Exercise aim: Your copy of the material below should match it exactly, except that it holds no pictures.

-=-=-=-=-

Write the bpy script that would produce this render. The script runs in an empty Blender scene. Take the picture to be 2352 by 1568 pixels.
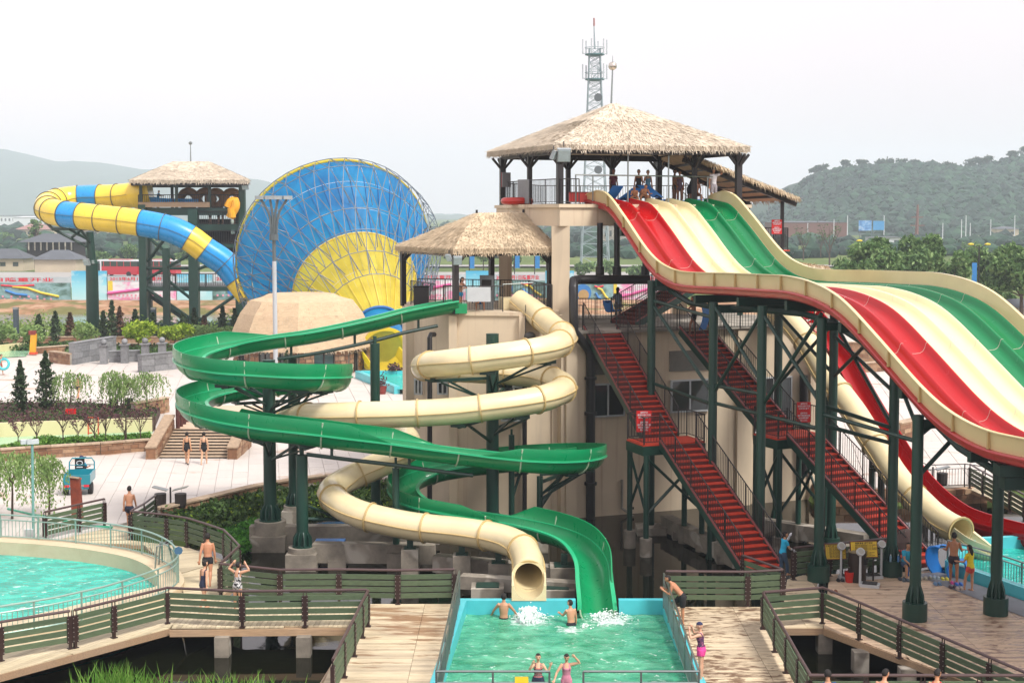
import bpy, bmesh, math, random
from math import sin, cos, pi, radians, sqrt, atan2, exp
from mathutils import Vector, Matrix, noise
random.seed(7)
V = Vector
SC = bpy.context.scene
COL = SC.collection
# ---------------------------------------------------------------- camera
FP, HOR, CAMZ, PIT = 3267.0, 490.0, 12.3, radians(3.6)      # focal length and horizon row measured on a 2352 x 1568 copy of the picture
YC = HOR + FP*math.tan(PIT)
cd = bpy.data.cameras.new('camera'); cam = bpy.data.objects.new('camera', cd); COL.objects.link(cam)
cd.sensor_width = 36; cd.lens = 36*FP/2352; cd.shift_y = (YC-784)/2352
cam.location = (0, 0, CAMZ); cam.rotation_euler = (pi/2-PIT, 0, 0)
cd.clip_start = 0.5; cd.clip_end = 9000
SC.camera = cam
# ---------------------------------------------------------------- daylight: overcast sky, weak broad sun from the front right
SUN_EL, SUN_AZ = radians(52), radians(132)                     # azimuth clockwise from +Y
wd = bpy.data.worlds.new('World'); SC.world = wd; wd.use_nodes = True
nt = wd.node_tree; nt.nodes.clear()
def wn(t, **k):
    n = nt.nodes.new(t)
    for a, b in k.items(): setattr(n, a, b)
    return n
sky = wn('ShaderNodeTexSky', sky_type='NISHITA', sun_disc=False, sun_elevation=SUN_EL, sun_rotation=SUN_AZ, dust_density=6.0, air_density=1.0, ozone_density=1.0)
hs = wn('ShaderNodeHueSaturation'); hs.inputs['Saturation'].default_value = 0.25
b1 = wn('ShaderNodeBackground'); b1.inputs['Strength'].default_value = 0.05
nt.links.new(sky.outputs[0], hs.inputs['Color']); nt.links.new(hs.outputs[0], b1.inputs['Color'])
tc = wn('ShaderNodeTexCoord'); sx = wn('ShaderNodeSeparateXYZ'); nt.links.new(tc.outputs['Generated'], sx.inputs[0])
cr = wn('ShaderNodeValToRGB'); nt.links.new(sx.outputs['Z'], cr.inputs['Fac'])
cr.color_ramp.elements[0].color = (.69, .595, .60, 1); cr.color_ramp.elements[1].color = (.76, .70, .725, 1); cr.color_ramp.elements[1].position = .9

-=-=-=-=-

Response below:
Write the bpy script that would produce this render. The script runs in an empty Blender scene. Take the picture to be 2352 by 1568 pixels.
import bpy, bmesh, math, random
from math import sin, cos, pi, radians, sqrt, atan2, exp
from mathutils import Vector, Matrix, noise
random.seed(7)
V = Vector
SC = bpy.context.scene
COL = SC.collection
# ---------------------------------------------------------------- camera
FP, HOR, CAMZ, PIT = 3267.0, 490.0, 12.3, radians(3.6)      # focal length and horizon row measured on a 2352 x 1568 copy of the picture
YC = HOR + FP*math.tan(PIT)
cd = bpy.data.cameras.new('camera'); cam = bpy.data.objects.new('camera', cd); COL.objects.link(cam)
cd.sensor_width = 36; cd.lens = 36*FP/2352; cd.shift_y = (YC-784)/2352
cam.location = (0, 0, CAMZ); cam.rotation_euler = (pi/2-PIT, 0, 0)
cd.clip_start = 0.5; cd.clip_end = 9000
SC.camera = cam
# ---------------------------------------------------------------- daylight: overcast sky, weak broad sun from the front right
SUN_EL, SUN_AZ = radians(52), radians(132)                     # azimuth clockwise from +Y
wd = bpy.data.worlds.new('World'); SC.world = wd; wd.use_nodes = True
nt = wd.node_tree; nt.nodes.clear()
def wn(t, **k):
    n = nt.nodes.new(t)
    for a, b in k.items(): setattr(n, a, b)
    return n
sky = wn('ShaderNodeTexSky', sky_type='NISHITA', sun_disc=False, sun_elevation=SUN_EL, sun_rotation=SUN_AZ, dust_density=6.0, air_density=1.0, ozone_density=1.0)
hs = wn('ShaderNodeHueSaturation'); hs.inputs['Saturation'].default_value = 0.25
b1 = wn('ShaderNodeBackground'); b1.inputs['Strength'].default_value = 0.05
nt.links.new(sky.outputs[0], hs.inputs['Color']); nt.links.new(hs.outputs[0], b1.inputs['Color'])
tc = wn('ShaderNodeTexCoord'); sx = wn('ShaderNodeSeparateXYZ'); nt.links.new(tc.outputs['Generated'], sx.inputs[0])
cr = wn('ShaderNodeValToRGB'); nt.links.new(sx.outputs['Z'], cr.inputs['Fac'])
cr.color_ramp.elements[0].color = (.69, .595, .60, 1); cr.color_ramp.elements[1].color = (.76, .70, .725, 1); cr.color_ramp.elements[1].position = .9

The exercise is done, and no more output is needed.